Most pros are predicting the winning limits for the 2013 Bassmaster Classic to be caught on a jerkbait. Grand Lake O’ The Cherokees is a classic jerkbait lake – a highland-type lake with relatively clear water. Jerkbaits excel in cold water, and with the pros starting the day in air temperatures below freezing and daytime highs not reaching 50 degrees most times, it certainly does weigh in as a classic jerkbait tournament.

The only Bassmaster Classic tournament won on a jerkbait was back in 2005, described as the toughest Classic ever held. It was held at the end of July in the Pittsburg Three Rivers area. In that Classic, one of the world’s greatest anglers, Kevin VanDam, pulled out an old, original Floating Rogue and weighed in just 12 pounds, 14 ounces over the three days to win.

That event proved the jerkbait is not just a cold-water lure, but anglers still think of the jerkbait as a cold-water lure. No angler would compare this year’s event to that one, except for the commonality of the lure style. This year is traditional jerkbait time, at a traditional jerkbait lake, perfect for a Smithwick Suspending Rattlin' Rogue, new Perfect 10 Rogue or an XCalibur XEE4 Erratic Shad.

Of course, the water doesn’t have to be a highland-style lake for the Rogue to be productive. In late February 2011on Texas’ Lewisville Lake, Mark Tucker won a Central Open twitching a Suspending Rattlin’ Rogue. He fished the bait on monofilament line, which he felt kept the lure suspending at the right depth (actually rising in the water column in super-slow motion).

Tucker’s win was more of a traditional jerkbait situation, though, with cold water and lots of long pauses between twitches. Traditional retrieve with a Rogue or other jerkbait is to crank the lure down to its maximum depth, then use the rod tip to provide twitches that cause the lure to dart erratically one way or the other.  A typical cadence is “twitch-twitch-pause” and it’s often the duration of the pause that proves the difference between catching fish and simply standing in a boat freezing your tail off.

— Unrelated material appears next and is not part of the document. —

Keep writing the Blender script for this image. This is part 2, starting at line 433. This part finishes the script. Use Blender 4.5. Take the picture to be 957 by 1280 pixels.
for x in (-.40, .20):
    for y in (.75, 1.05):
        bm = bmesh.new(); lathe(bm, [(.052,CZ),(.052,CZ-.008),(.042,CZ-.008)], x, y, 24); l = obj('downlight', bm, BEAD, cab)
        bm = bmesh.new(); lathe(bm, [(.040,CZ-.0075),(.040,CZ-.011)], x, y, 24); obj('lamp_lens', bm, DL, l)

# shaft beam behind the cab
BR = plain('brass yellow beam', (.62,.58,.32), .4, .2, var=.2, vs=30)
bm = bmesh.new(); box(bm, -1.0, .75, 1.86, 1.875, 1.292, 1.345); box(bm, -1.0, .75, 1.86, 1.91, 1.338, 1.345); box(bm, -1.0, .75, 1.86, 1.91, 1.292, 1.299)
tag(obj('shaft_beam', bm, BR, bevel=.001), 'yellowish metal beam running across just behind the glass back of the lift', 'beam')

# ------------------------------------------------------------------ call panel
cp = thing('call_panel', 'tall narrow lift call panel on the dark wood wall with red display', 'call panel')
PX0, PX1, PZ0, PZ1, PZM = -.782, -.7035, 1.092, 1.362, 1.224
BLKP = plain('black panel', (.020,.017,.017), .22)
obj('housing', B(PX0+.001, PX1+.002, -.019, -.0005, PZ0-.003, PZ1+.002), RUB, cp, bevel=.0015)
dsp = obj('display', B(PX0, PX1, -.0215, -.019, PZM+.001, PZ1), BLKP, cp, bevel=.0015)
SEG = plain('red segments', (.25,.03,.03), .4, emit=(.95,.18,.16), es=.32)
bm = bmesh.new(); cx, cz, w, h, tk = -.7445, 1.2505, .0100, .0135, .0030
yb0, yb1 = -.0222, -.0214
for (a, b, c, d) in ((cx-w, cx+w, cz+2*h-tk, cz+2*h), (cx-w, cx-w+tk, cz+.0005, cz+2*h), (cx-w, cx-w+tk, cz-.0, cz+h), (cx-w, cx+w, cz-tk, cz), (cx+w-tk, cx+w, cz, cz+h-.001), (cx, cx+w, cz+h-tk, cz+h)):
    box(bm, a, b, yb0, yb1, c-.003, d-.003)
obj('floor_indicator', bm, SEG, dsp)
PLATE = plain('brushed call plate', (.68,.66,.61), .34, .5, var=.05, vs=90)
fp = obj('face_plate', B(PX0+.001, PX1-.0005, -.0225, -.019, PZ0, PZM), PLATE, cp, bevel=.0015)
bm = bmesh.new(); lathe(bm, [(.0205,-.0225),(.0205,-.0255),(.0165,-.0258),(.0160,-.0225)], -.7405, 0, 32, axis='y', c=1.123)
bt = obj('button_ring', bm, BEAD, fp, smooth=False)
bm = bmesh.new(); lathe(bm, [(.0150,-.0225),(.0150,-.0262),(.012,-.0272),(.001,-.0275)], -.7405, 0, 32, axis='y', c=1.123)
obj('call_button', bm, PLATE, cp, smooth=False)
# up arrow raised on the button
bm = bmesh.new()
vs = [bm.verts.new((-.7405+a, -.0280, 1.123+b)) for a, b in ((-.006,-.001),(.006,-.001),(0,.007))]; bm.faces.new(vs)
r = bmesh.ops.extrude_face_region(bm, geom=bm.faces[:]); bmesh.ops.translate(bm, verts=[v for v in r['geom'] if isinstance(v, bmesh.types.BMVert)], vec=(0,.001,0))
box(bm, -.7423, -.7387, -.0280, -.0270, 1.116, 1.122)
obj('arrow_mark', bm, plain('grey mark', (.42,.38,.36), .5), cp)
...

“The colder the water, the slower you want to fish it,” said former Classic Champion Alton Jones. “After you jerk it down four or five times, begin twitching it with long pauses between moves. Sometimes I may let it sit 15 to 20 seconds before twitching it again if the water is in the lower 40s. As the water warms up, you don’t need to let it pause that long.”

Before Smithwick designers perfected the art of near-neutral buoyancy, anglers would use all manner of tricks to get Rogues to suspend in the water column, from wrapping lead wire around the hooks to actually drilling holes in the body, inserting weights and sealing the holes. Now there’s no need to do anything except pull it out of the package and tie it on, but the knot you use can affect the action of the lure.

A loop knot allows for even more freedom for the bait to dart more erratically than with a knot that snugs up to the split ring. Line type also makes a difference. Topwater guru Zell Rowland says that when he wants his jerkbait to dig deeper, he goes to a lighter weight line.

“Lighter line also gives your lure more action,” he said. “If you want to fish the bait shallower, use a heavier line.”

The act of twitching a jerkbait can be an art. The angler needs the correct amount of slack in the line to get maximum erratic movement, and the actual twitch has been described as the motion used to snap a yo-yo back up. But maximum movement, however, may not be what the fish want. Most pros suggest experimenting with various twitch cadences and pause durations, and learning from each strike.

Jerkbait strikes can occur when the lure is paused or as it begins to dart away when twitched. This teasing action creates the ultimate reaction bite strike. The slender minnow is there, paused suspended right in front of the bass, then, “zip” it darts away to escape and the bass snaps it up. This reaction strike is key to the jerkbait’s success. Bass don’t feed heavily in cold water, and they certainly won’t chase down a lure. But one that hovers right in front, then gives a panicked escape attempt, triggers the fish to strike.

Alabama guide and tournament pro Jimmy Mason fishes jerk baits heavily during the winter and prespawn periods, and lists water temperatures of 45 to 55 degrees as prime time. He catches largemouth and smallmouth bass with jerk baits at this time, and noted that the best color pattern that he's found for Southern smallies is the Clown colored Rogue.